The Dutch and Belgian markets were said to be "very price competitive", with Belgium also characterised by flight over-capacities. A decline in performance in North America was attributed to "over-capacity in the market which drove down average selling prices" as well as "a very mild Canadian winter which impacted the performance during the peak holiday period".
Nothing has changed since then. The eurozone debt crisis is unsolved; the MENA region is still in upheaval following the Arab Spring; while North America is now likely to be overshadowed by the fiscal cliff crisis.
Central Europe, West Europe, North Europe and North America account for 26%, 15%, 12% and 3% of sales respectively.
Single pricing a mirage
Bulls will say demand will pick up, as the tour operator offers uniform pricing across all three distribution channels of retail, online and phone.
However, there could still be variations in pricing across channels for components such as flight-only or room-only bookings. And French questions what the impact will be, "particularly when TUI Travel (TT.) continues to offer discounts on holidays booked online".
James Hollins, analyst at Investec, adds: "Uniform pricing should be well received by most consumers (less confusing and lower likelihood of a customer feeling they have overpaid relative to another), although some individuals used to getting the warm feeling of securing a discount online may not appreciate the strategy."

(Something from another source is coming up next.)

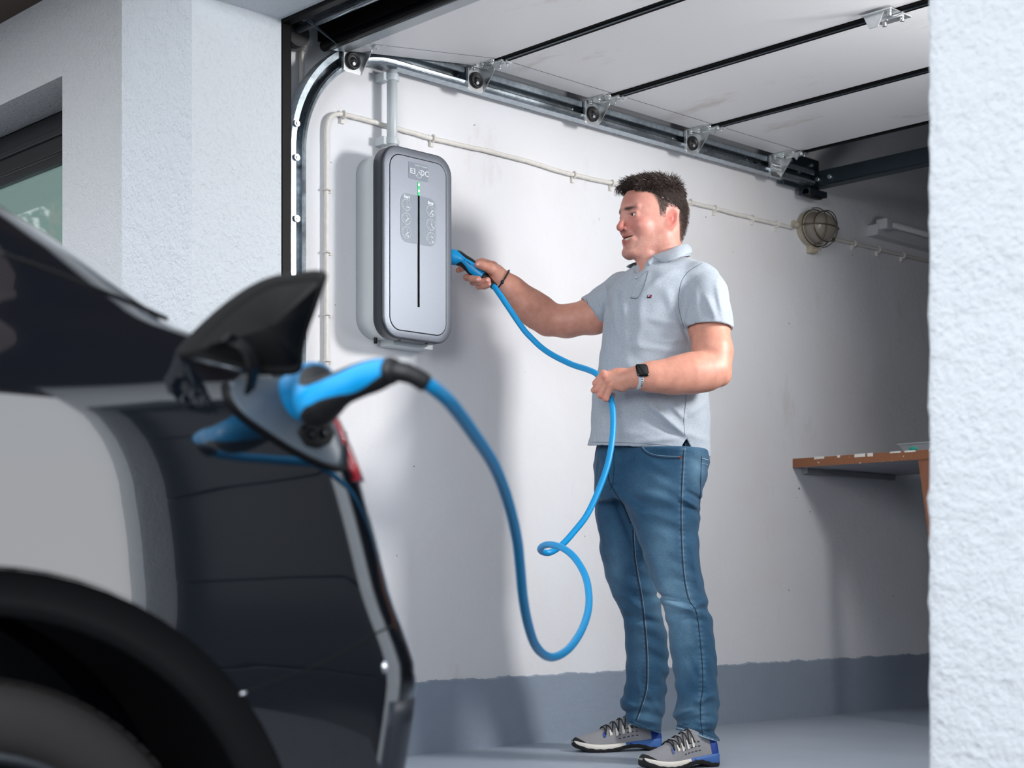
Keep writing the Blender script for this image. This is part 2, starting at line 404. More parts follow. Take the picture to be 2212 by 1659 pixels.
obj('end_plate', m, 'dark_steel', tr, bevel=.003)
for (y, z) in ((5.22, zh + .055), (5.28, zh + .02), (5.36, zh + .06), (5.38, zh - .02)): obj('bolt', MB().cyl((XT + .01, y, z), (XT + .02, y, z), .008, 10), 'zinc', tr)
obj('end_buffer', MB().cyl((XT + .03, 5.30, zh - .062), (XT + .03, 5.40, zh - .062), .016, 12), 'grip_black', tr)
cr = thing('rear_cross_rail', 'grey steel cross rail behind the open garage door', 'rail', (-2.6, 5.38, zh))
m = MB(); m.box((XT + .02, 5.36, zh - .03), (XI, 5.366, zh + .03)); m.box((XT + .02, 5.36, zh - .033), (XI, 5.41, zh - .028)); obj('angle_rail', m, 'dark_steel', cr)
for xx in (XT + .05, XT + .11): obj('bolt', MB().cyl((xx, 5.36, zh - .005), (xx, 5.348, zh - .005), .009, 8), 'zinc', cr)
obj('tab', MB().box((-2.62, 5.352, zh - .052), (-2.57, 5.37, zh - .045)), 'zinc', cr)
m = MB(); m.box((XW, 6.3, 2.62), (XI, 6.42, 2.76)); tag(obj('ceiling_beam', m, 'dark_steel'), 'dark beam under the ceiling behind the open door', 'beam')

# ------------------------------------------------------------------ sectional door, open overhead
dr = thing('door_1', None, None, (-2.63, 3.4, 2.23), kind='structure')
XD0, XD1 = -3.835, -1.43
ZP = 2.222
seams = [(2.905, 2.140), (3.495, ZP), (4.04, ZP), (4.575, ZP), (5.09, ZP)]
for i in range(4):
    (y0, z0), (y1, z1) = seams[i], seams[i + 1]
    L = math.hypot(y1 - y0, z1 - z0); ty, tz = (y1 - y0) / L, (z1 - z0) / L; ny, nz = -tz, ty
    def q(u, h): return (y0 + ty * u + ny * h, z0 + tz * u + nz * h)
    m = MB(); g0 = .006; ed = .010
    a = [q(g0, 0), q(L - g0, 0), q(L - g0, .042), q(g0, .042)]
    m.hexa([(XD0, *a[0]), (XD0, *a[1]), (XD0, *a[2]), (XD0, *a[3])], [(XD1, *a[0]), (XD1, *a[1]), (XD1, *a[2]), (XD1, *a[3])])
    pn = obj('panel', m, 'panel', dr, bevel=.003)
    # end stile seam line on the underside
    b = [q(g0, -.0006), q(L - g0, -.0006)]
    m = MB(); xs = XD0 + .095; m.box((0, 0, 0), (0, 0, 0)); m = MB()
    m.hexa([(xs, *q(g0, .001)), (xs, *q(L - g0, .001)), (xs, *b[1]), (xs, *b[0])], [(xs + .0018, *q(g0, .001)), (xs + .0018, *q(L - g0, .001)), (xs + .0018, *b[1]), (xs + .0018, *b[0])])
    obj('stile_seam', m, 'dark_steel', pn)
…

Poor track record of cost savings
Secondly, the group has outlined £100 million worth of cost savings, with more due to be announced in the spring. With an operating profit margin of just 1.6%, there is a clear need to reduce costs.
However, French points out that travel companies have a poor track record of cost savings being delivered to the bottom line, and believes that investors should be conservative when assessing how much of these should be included in profit forecasts.
He is assuming £60 million of UK improvement this year, and half of the £30 million of lost profits from bad publicity last year, will be recouped, along with all £13 million of the first year's cost savings. In years two and three, he forecasts only a third of cost savings will be delivered to the bottom line.
Rights issue on the way?
Thomas Cook has gross adjusted debt of £3.5 billion, with £540 million of EBITDAR.
French is of the opinion that the group needs to raise between £150 million and £300 million of equity to strengthen the balance sheet, which would reduce the 2014 pro-forma earnings per share from 3.9p to 3p.
Expensive valuation
Bulls attribute the share price reaction to the strength of new management, as well as a coherent and aggressive cost-saving programme being implemented that they say should ensure improved cash flow and earnings.
While there is some scepticism about how effective the cost-savings programme will be for the bottom line (see above), there is no doubt that Harriet Green as chief executive is an immensely impressive appointment for Thomas Cook.
However, it does appear that the hiring of the new management team, as well as any potential recovery, has been priced in. The stock is trading on a 2013 price/earnings (P/E) ratio of more than 20 times.
Next catalyst
Thomas Cook will unveil its interim management statement on 8 February.